Mais au cours du règne d’Andriamasinavalona, le roi décrète un nouveau ventre dynastique, celui de sa sœur Rangorinimerina. Celle-ci donne Andrianambonimena, Andriamohara, Andriambelomasina et ses autres cinq frères et sœurs au nombre de huit (A. Andrianavalona Razafiarison, « Apports des Traditions dans les successions royales merina, Madagascar- XVIe- XIXe siècle », L’Harmattan, Tsipika). Cette « nouvelle lignée » permet à Andriamasinavalona « de placer sa descendance dans un rayon de 150 km jusqu’à Ilempona, par exemple », note Ramisandrazana Rakotoariseheno.
Dans ce contexte particulier, Rangita est donc à la croisée d’époques différentes, des influences culturelles et politiques diverses, et des choix économiques qu’elle doit assumer. « Le monde austronésien solaire fait face au monde islamisé lunaire, impactant considérablement le mode de gouvernance », fait remarquer l’historienne.

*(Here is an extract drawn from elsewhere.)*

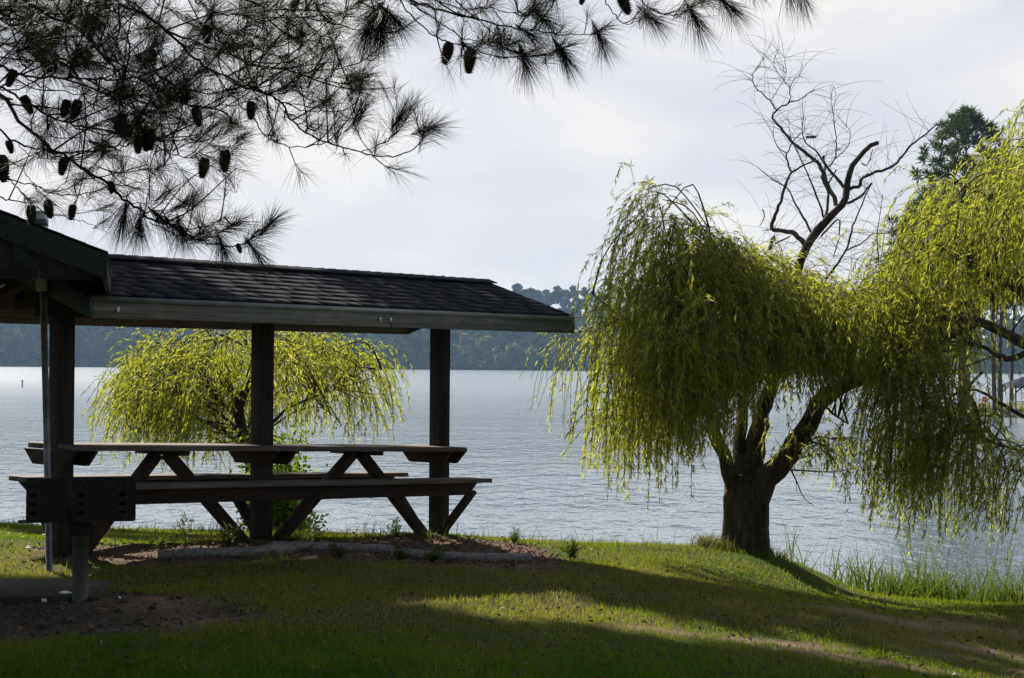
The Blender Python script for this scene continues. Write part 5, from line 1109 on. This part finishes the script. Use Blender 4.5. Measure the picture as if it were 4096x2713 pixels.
# litter
def crumple(px, py, s, label, name='crumpled_paper', mat='paper', cat='litter', sq=.6):
    rs = np.random.default_rng(int(px)); b0 = ground_at(px, py); bm = bmesh.new(); bmesh.ops.create_icosphere(bm, subdivisions=2, radius=1)
    for v_ in bm.verts: v_.co *= 1+rs.normal(0, .22)
    me = bpy.data.meshes.new(name); bm.to_mesh(me); bm.free(); me.materials.append(M[mat]); o = bpy.data.objects.new(name, me); C.objects.link(o)
    o.location = b0+np.array([0, 0, s*.35]); o.scale = (s, s*.8, s*sq); tag(o, label, cat)
crumple(262, 2388, .04, 'crumpled white paper on the dirt just left of the grill post'); crumple(195, 2352, .028, 'small white scrap on the slab edge behind the grill'); crumple(178, 2408, .018, 'tiny white scrap in the dirt left of the grill')
crumple(284, 2386, .022, 'tan scrap beside the crumpled paper by the grill post', 'paper_scrap', 'log'); crumple(3634, 2636, .016, 'pale stone on the lit grass at the lower right', 'stone', 'stone', 'stone'); crumple(3822, 2704, .018, 'white scrap in the grass at the bottom right edge'); crumple(2296, 2492, .012, 'small white scrap on the dry lawn in the middle')
crumple(474, 2396, .016, 'tiny white scrap on the grass right of the grill post'); crumple(1150, 2265, .014, 'small pale stone on the grass in front of the timbers', 'stone', 'stone', 'stone')

# ------------------------------------------------------------------ light, sky, haze
SUN_AZ_LEFT, SUN_EL = R(29), R(36.5)
sd_ = np.array([-math.sin(SUN_AZ_LEFT)*math.cos(SUN_EL), math.cos(SUN_AZ_LEFT)*math.cos(SUN_EL), math.sin(SUN_EL)])
sl_ = bpy.data.lights.new('sun', 'SUN'); sl_.energy = 5.0; sl_.angle = R(.6); sl_.color = (1, .93, .80)
so = bpy.data.objects.new('sun', sl_); C.objects.link(so); so.rotation_euler = Vector(-sd_).to_track_quat('-Z', 'Y').to_euler(); so.location = (0, 0, 40)
wd_ = bpy.data.worlds.new('World'); sc.world = wd_; wd_.use_nodes = True; nt = wd_.node_tree
bg = nt.nodes['Background']; bg.inputs['Strength'].default_value = .072
sky = nt.nodes.new('ShaderNodeTexSky'); sky.sky_type = 'NISHITA'; sky.sun_disc = False; sky.sun_elevation = SUN_EL; sky.sun_rotation = -SUN_AZ_LEFT
sky.air_density = 1.2; sky.dust_density = 1.5
tc = nt.nodes.new('ShaderNodeTexCoord'); mp = nt.nodes.new('ShaderNodeMapping'); mp.inputs['Scale'].default_value = (1, 1, 2.6); nt.links.new(tc.outputs['Generated'], mp.inputs[0])
n1 = noise(nt, mp.outputs[0], 5.5, 6, .5); n1.inputs['Distortion'].default_value = .4
n2 = noise(nt, mp.outputs[0], 2.6, 5, .5)
cl = ramp(nt, n1.outputs['Fac'], [(.38, (5.55, 5.65, 6.2)), (.5, (6.3, 6.28, 6.55)), (.62, (7.3, 7.08, 6.85))])
cv = ramp(nt, n2.outputs['Fac'], [(.30, (.88, .88, .88)), (.6, (1, 1, 1))])
# cloud bank lies towards the lake (+Y); unseen sky behind the viewpoint is set clear to lower fill light
sx = nt.nodes.new('ShaderNodeSeparateXYZ'); nt.links.new(tc.outputs['Generated'], sx.inputs[0])
mr = nt.nodes.new('ShaderNodeMapRange'); mr.inputs['From Min'].default_value = -.35; mr.inputs['From Max'].default_value = .45; nt.links.new(sx.outputs['Y'], mr.inputs['Value'])
mz = nt.nodes.new('ShaderNodeMapRange'); mz.inputs['From Min'].default_value = .22; mz.inputs['From Max'].default_value = .75; mz.inputs['To Min'].default_value = 1; mz.inputs['To Max'].default_value = .55; nt.links.new(sx.outputs['Z'], mz.inputs['Value'])
mq = nt.nodes.new('ShaderNodeMath'); mq.operation = 'MULTIPLY'; nt.links.new(mz.outputs[0], mq.inputs[0]); nt.links.new(mr.outputs[0], mq.inputs[1])
mm = nt.nodes.new('ShaderNodeMath'); mm.operation = 'MULTIPLY'; nt.links.new(cv.outputs[0], mm.inputs[0]); nt.links.new(mq.outputs[0], mm.inputs[1])
mx = nt.nodes.new('ShaderNodeMix'); mx.data_type = 'RGBA'; nt.links.new(mm.outputs[0], mx.inputs['Factor']); nt.links.new(sky.outputs[0], mx.inputs['A']); nt.links.new(cl.outputs[0], mx.inputs['B'])
nt.links.new(mx.outputs['Result'], bg.inputs['Color'])

hz = Buf(); obox(hz, (-760, -130, -9), (1520, 0, 0), (0, 1260, 0), (0, 0, 56))
m, nth, out = new_mat('haze'); pv = nth.nodes.new('ShaderNodeVolumePrincipled'); pv.inputs['Color'].default_value = (.45, .68, 1, 1); pv.inputs['Density'].default_value = .0002; pv.inputs['Anisotropy'].default_value = .2
nth.links.new(pv.outputs[0], out.inputs['Volume'])
tag(hz.build('haze', m), 'thin blue haze over the lake', 'haze', kind='stuff')

sc.view_settings.view_transform = 'Standard'; sc.view_settings.look = 'None'; sc.view_settings.exposure = 0.85; sc.view_settings.gamma = 1
sc.render.engine = 'CYCLES'
cy = sc.cycles; cy.max_bounces = 8; cy.diffuse_bounces = 5; cy.glossy_bounces = 3; cy.transmission_bounces = 6; cy.volume_bounces = 0; cy.transparent_max_bounces = 4
cy.sample_clamp_indirect = 4; cy.sample_clamp_direct = 2
try: cy.use_denoising = True; cy.denoiser = 'OPENIMAGEDENOISE'
except Exception: pass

Rangitatrimovavimanjaka, en prenant le pouvoir, montre qu’elle est « une femme d’État qui voulait mettre fin aux coups d’État. Les plus connus étaient ceux d'Andrianahitrahitra au XIIIe siècle et celui des derniers Rafandrana, juste avant Rangita ».
Le premier fait fuir Razanahary et Zanamahazombe à Analamanga, ainsi qu’Andriandranoala dans l'Ankaratra, et Andriamihoatra à Iavoloha. « Le second était la déliquescence du pouvoir des frères de Rangita dans la vallée d'Ampandrana et dans la cité d'Andraisisa. » Rangita « préféra suivre » les conseils des Famailahy Tompontany du haut-bassin du Sisaony, en maîtrisant les sources de l'Ikopa pour damer le pion aux derniers souverains Vazimba, Ramasinanjomà et Ramasinamparihy. Ce dernier s'est retranché à Ambohidrabiby en devenant Rabiby ou Andriandrokabe. Et ce n'est pas par hasard s'il a donné à sa cité d'Ambohidrabiby une nouvelle sacralité en décrétant que son village est l'Ihasin'Imerina alors qu'il était "Vazimba".
Il y a donc une concurrence certaine dans l'appropriation du mot merina bien avant Ralambo. Il est porteur d’un nouveau paradigme dans la construction du nouvel État, avec les nouvelles influences arabo-musulmanes et la course des différents groupes pour commercer avec les étrangers sur les côtes (trafic des esclaves et des fusils permettant d'accroître le fanjakana). « La mondialisation était déjà vécue et internalisée à cette époque », relève Ramisandrazana Rakotoariseheno.